Integrated urban flood risk assessment – adapting a multicriteria approach to a city

C. Kubal1, D. Haase2, V. Meyer3, and S. Scheuer4 C. Kubal et al.
  • 1Helmholtz Centre for Environmental Research - UFZ, Department of Computational Landscape Ecology, Bernhard-Göring-Straße 110, 04275 Leipzig, Germany
  • 2Helmholtz Centre for Environmental Research - UFZ, Department of Computational Landscape Ecology, Permoserstr. 15, 04318 Leipzig, Germany
  • 3Helmholtz Centre for Environmental Research - UFZ, Department of Economics, Permoserstr. 15, 04318 Leipzig, Germany
  • 4Martin-Luther-University Halle-Wittenberg, Department of Geosciences, Von-Seeckendorf-Platz 4, 06120 Halle/Saale, Germany

Abstract. Flood risk assessment is an essential part of flood risk management. As part of the new EU flood directive it is becoming increasingly more popular in European flood policy. Particularly cities with a high concentration of people and goods are vulnerable to floods. This paper introduces the adaptation of a novel method of multicriteria flood risk assessment, that was recently developed for the more rural Mulde river basin, to a city. The study site is Leipzig, Germany. The "urban" approach includes a specific urban-type set of economic, social and ecological flood risk criteria, which focus on urban issues: population and vulnerable groups, differentiated residential land use classes, areas with social and health care but also ecological indicators such as recreational urban green spaces.
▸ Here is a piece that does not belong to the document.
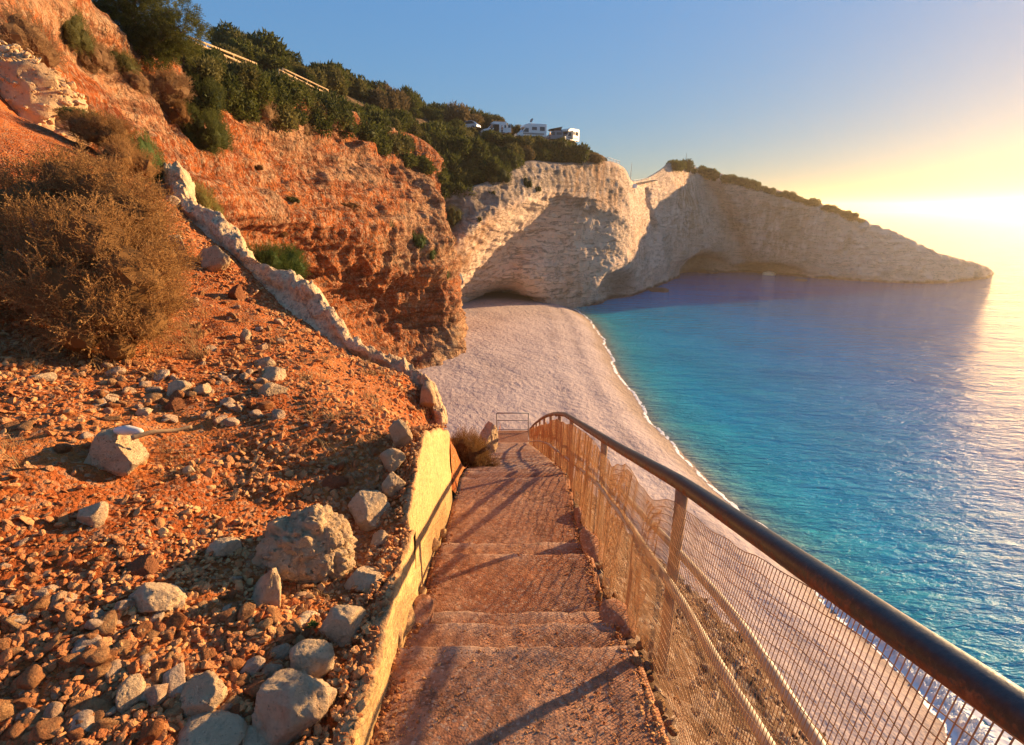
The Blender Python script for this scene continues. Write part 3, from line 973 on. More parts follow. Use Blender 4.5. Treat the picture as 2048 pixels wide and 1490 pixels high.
    disp += cave(1232, 572, 130, 5.0, 4.0, 4.5) + cave(1410, 535, 180, 9, 4.5, 7.0) + cave(1530, 545, 180, 9, 2.8, 5.0) + cave(1010, 603, 115, 7, 1.6, 4.0)
    crk = W(1300, 400, 148); crk2 = W(1318, 470, 151)
    s = np.clip((crk[2] - P[:, 2]) / (crk[2] - crk2[2] + 1e-6), -0.3, 1.3)
    cx = crk[0] + (crk2[0] - crk[0]) * s + 0.8 * vnoise(np.c_[P[:, 2] * 0.3, P[:, 2] * 0, P[:, 2] * 0], 5)
    disp += -2.6 * np.exp(-((P[:, 0] - cx) / 0.8) ** 2) * smooth(crk2[2] - 3, crk2[2] + 1, P[:, 2]) * smooth(crk[2] + 6, crk[2] + 1, P[:, 2]) * (np.abs(P[:, 1] - 150) < 16)
    rows = np.repeat(np.arange(G.shape[0]), G.shape[1])
    colx = np.tile(np.arange(G.shape[1]), G.shape[0])
    hd = smooth(300, 380, colx)
    k0 = 0.12 + 0.45 * hd
    keep = k0 + (1 - k0) * smooth(0, 10, np.abs(rows - 13.0))
    disp = disp + hd * (0.8 * fbm(P * 0.28, 4, seed=109, ridged=True) + 0.5 * fbm(P * [0.5, 0.5, 0.12], 4, seed=110, ridged=True)) * smooth(0, 12, tipd)
    P = P + N * (disp * keep)[:, None]
    z = P[:, 2]
    col = np.tile(np.arange(G.shape[1]), G.shape[0])
    stain = np.zeros(len(P))
    for px, py, Y, r, a in [(1150, 345, 110, 7, 1.0), (1195, 350, 117, 7, 1.0), (1225, 380, 121, 6, 0.8), (1170, 400, 113, 6, 0.7), (940, 480, 87, 9, 0.9), (905, 520, 88, 8, 1.0), (1410, 380, 167, 13, 1.0), (1390, 430, 168, 14, 0.6), (1560, 440, 177, 18, 0.6), (1150, 580, 117, 6, 0.5), (1280, 490, 138, 10, 0.5)]:
        c = W(px, py, Y)
        stain = np.maximum(stain, a * np.exp(-(np.linalg.norm(P - c, axis=1) / r) ** 2))
    g0 = (rows >= 8) & (rows < 48)
    grey = g0 * smooth(210, 90, col) * smooth(52, 40, rows)
    grey = np.maximum(grey, 0.45 * smooth(60, 130, col) * smooth(0.0, 0.4, fbm(P * 0.12, 4, seed=121)))
    wet = smooth(1.3, 0.3, z + 0.7 * fbm(P * 0.35, 3, seed=123)) * smooth(118, 121, P[:, 1])
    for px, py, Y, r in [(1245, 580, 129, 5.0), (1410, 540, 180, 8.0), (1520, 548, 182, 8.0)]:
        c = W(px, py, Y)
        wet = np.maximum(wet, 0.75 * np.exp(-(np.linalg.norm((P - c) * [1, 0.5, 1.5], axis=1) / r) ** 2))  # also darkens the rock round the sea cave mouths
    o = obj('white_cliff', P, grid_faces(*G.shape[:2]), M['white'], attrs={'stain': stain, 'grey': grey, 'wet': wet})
    tag(o, 'pale limestone cliff and headland enclosing the cove', 'cliff', kind='structure')
    return G


HILL_ROWS = [
    [(200, 130, 30), (330, 195, 36), (450, 230, 43), (580, 255, 54.5), (690, 285, 66.5), (800, 335, 77), (885, 388, 86), (960, 374, 91), (1010, 347, 97), (1060, 322, 104.5), (1130, 324, 111), (1215, 322, 119.5)],
    [(215, 112, 34), (330, 150, 40), (440, 180, 46), (570, 210, 57), (680, 240, 69), (780, 280, 80), (870, 320, 90), (945, 325, 96), (1005, 308, 101), (1060, 300, 108), (1130, 306, 114.5), (1213, 318, 121)],
    [(225, 100, 38), (330, 100, 44), (420, 128, 50), (540, 166, 60), (660, 200, 72), (760, 236, 84), (850, 262, 95), (930, 264, 104), (985, 273, 108), (1060, 281, 111), (1130, 286, 117), (1211, 315, 123)],
    [(215, 98, 50), (330, 98, 52), (420, 126, 57), (540, 164, 67), (660, 197, 79), (760, 231, 91), (850, 256, 102), (930, 260, 112), (985, 269, 116), (1060, 278, 119), (1130, 285, 125), (1209, 314, 130)],
    [(200, 105, 80), (330, 105, 80), (420, 112, 84), (540, 134, 92), (660, 176, 100), (760, 206, 110), (850, 232, 118), (930, 251, 127), (985, 265, 130), (1050, 279, 134), (1130, 287, 138), (1205, 316, 140)],
    [(150, 125, 120), (300, 130, 120), (400, 140, 124), (530, 160, 132), (650, 200, 140), (750, 230, 150), (840, 256, 158), (920, 275, 166), (980, 290, 170), (1045, 310, 172), (1120, 320, 175), (1195, 340, 178)],
]


def build_hill():
    R = nodes(HILL_ROWS)
    G = catmull(R, [16, 16, 8, 16, 10])
    G = np.swapaxes(catmull(np.swapaxes(G, 0, 1), 14), 0, 1)
    P = G.reshape(-1, 3).copy()
    rows = np.repeat(np.arange(G.shape[0]), G.shape[1])
    flat = smooth(5, 0, np.abs(rows - 36)) * smooth(60, 90, P[:, 1])
    P[:, 2] += (1 - flat) * 0.5 * fbm(P * 0.3, 4, seed=131)
    G = P.reshape(G.shape)
    # the ground goes on under the cliff brow
    sk = G[0].copy(); aw = sk[:, :2] / np.linalg.norm(sk[:, :2], axis=1)[:, None]
    sk[:, :2] += aw * 2.5; sk[:, 2] -= 9.0
    nc = G.shape[1]; k = np.arange(nc - 1)
    F = np.vstack([grid_faces(*G.shape[:2]), np.stack([k + 1, k, len(P) + k, len(P) + k + 1], -1)])
    o = obj('hillside', np.vstack([P, sk]), F, M['hillsoil'])
    tag(o, 'scrub covered hillside above the cliffs', 'hillside', kind='structure')
    return G


def m_bank():
    t = NT('bank_soil'); c = t.co()
    mid = t.noise(c, 1.4, 8, 0.68)
    fine = t.noise(c, 9, 8, 0.7)
    col = t.ramp(t.math('ADD', t.math('MULTIPLY', mid, 0.5), t.math('MULTIPLY', fine, 0.5)), [(0.32, (0.055, 0.03, 0.016)), (0.5, (0.15, 0.085, 0.045)), (0.66, (0.27, 0.17, 0.095)), (0.8, (0.40, 0.29, 0.19))])
    pv = t.voro(c, 11, out='Color')
    sp = t.n('ShaderNodeSeparateColor'); t.l(pv, sp.inputs[0])
    col = t.mix(t.math('MULTIPLY', t.ramp(sp.outputs[0], [(0.6, 0), (0.66, 1)]), 0.6), col, t.ramp(sp.outputs[1], [(0, (0.28, 0.15, 0.08)), (1, (0.58, 0.46, 0.34))]))
    n = t.bump(mid, 0.8, 0.2)
    n = t.bump(t.ramp(t.voro(c, 11), [(0, 1), (0.6, 0)]), 0.9, 0.05, n)
    n = t.bump(fine, 0.8, 0.05, n)
    return t.done(col, 0.95, n, 0.1)
M['bank'] = m_bank()
def m_hillsoil():
    t = NT('scrubby_earth'); c = t.co()
    mid = t.noise(c, 0.6, 8, 0.7)
    col = t.ramp(mid, [(0.3, (0.05, 0.042, 0.018)), (0.5, (0.13, 0.085, 0.04)), (0.7, (0.30, 0.17, 0.08))])
    return t.done(col, 0.95, t.bump(mid, 0.8, 0.5), 0.1)
M['hillsoil'] = m_hillsoil()

build_beach(); build_sea(); build_foam(); build_slope(); build_mound()
G_RED = build_red_cliff()
G_WHITE = build_white_cliff()
G_HILL = build_hill()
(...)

These criteria are integrated using a "multicriteria decision rule" based on an additive weighting procedure which is implemented into the software tool FloodCalc urban. Based on different weighting sets we provide evidence of where the most flood-prone areas are located in a city. Furthermore, we can show that with an increasing inundation extent it is both the social and the economic risks that strongly increase.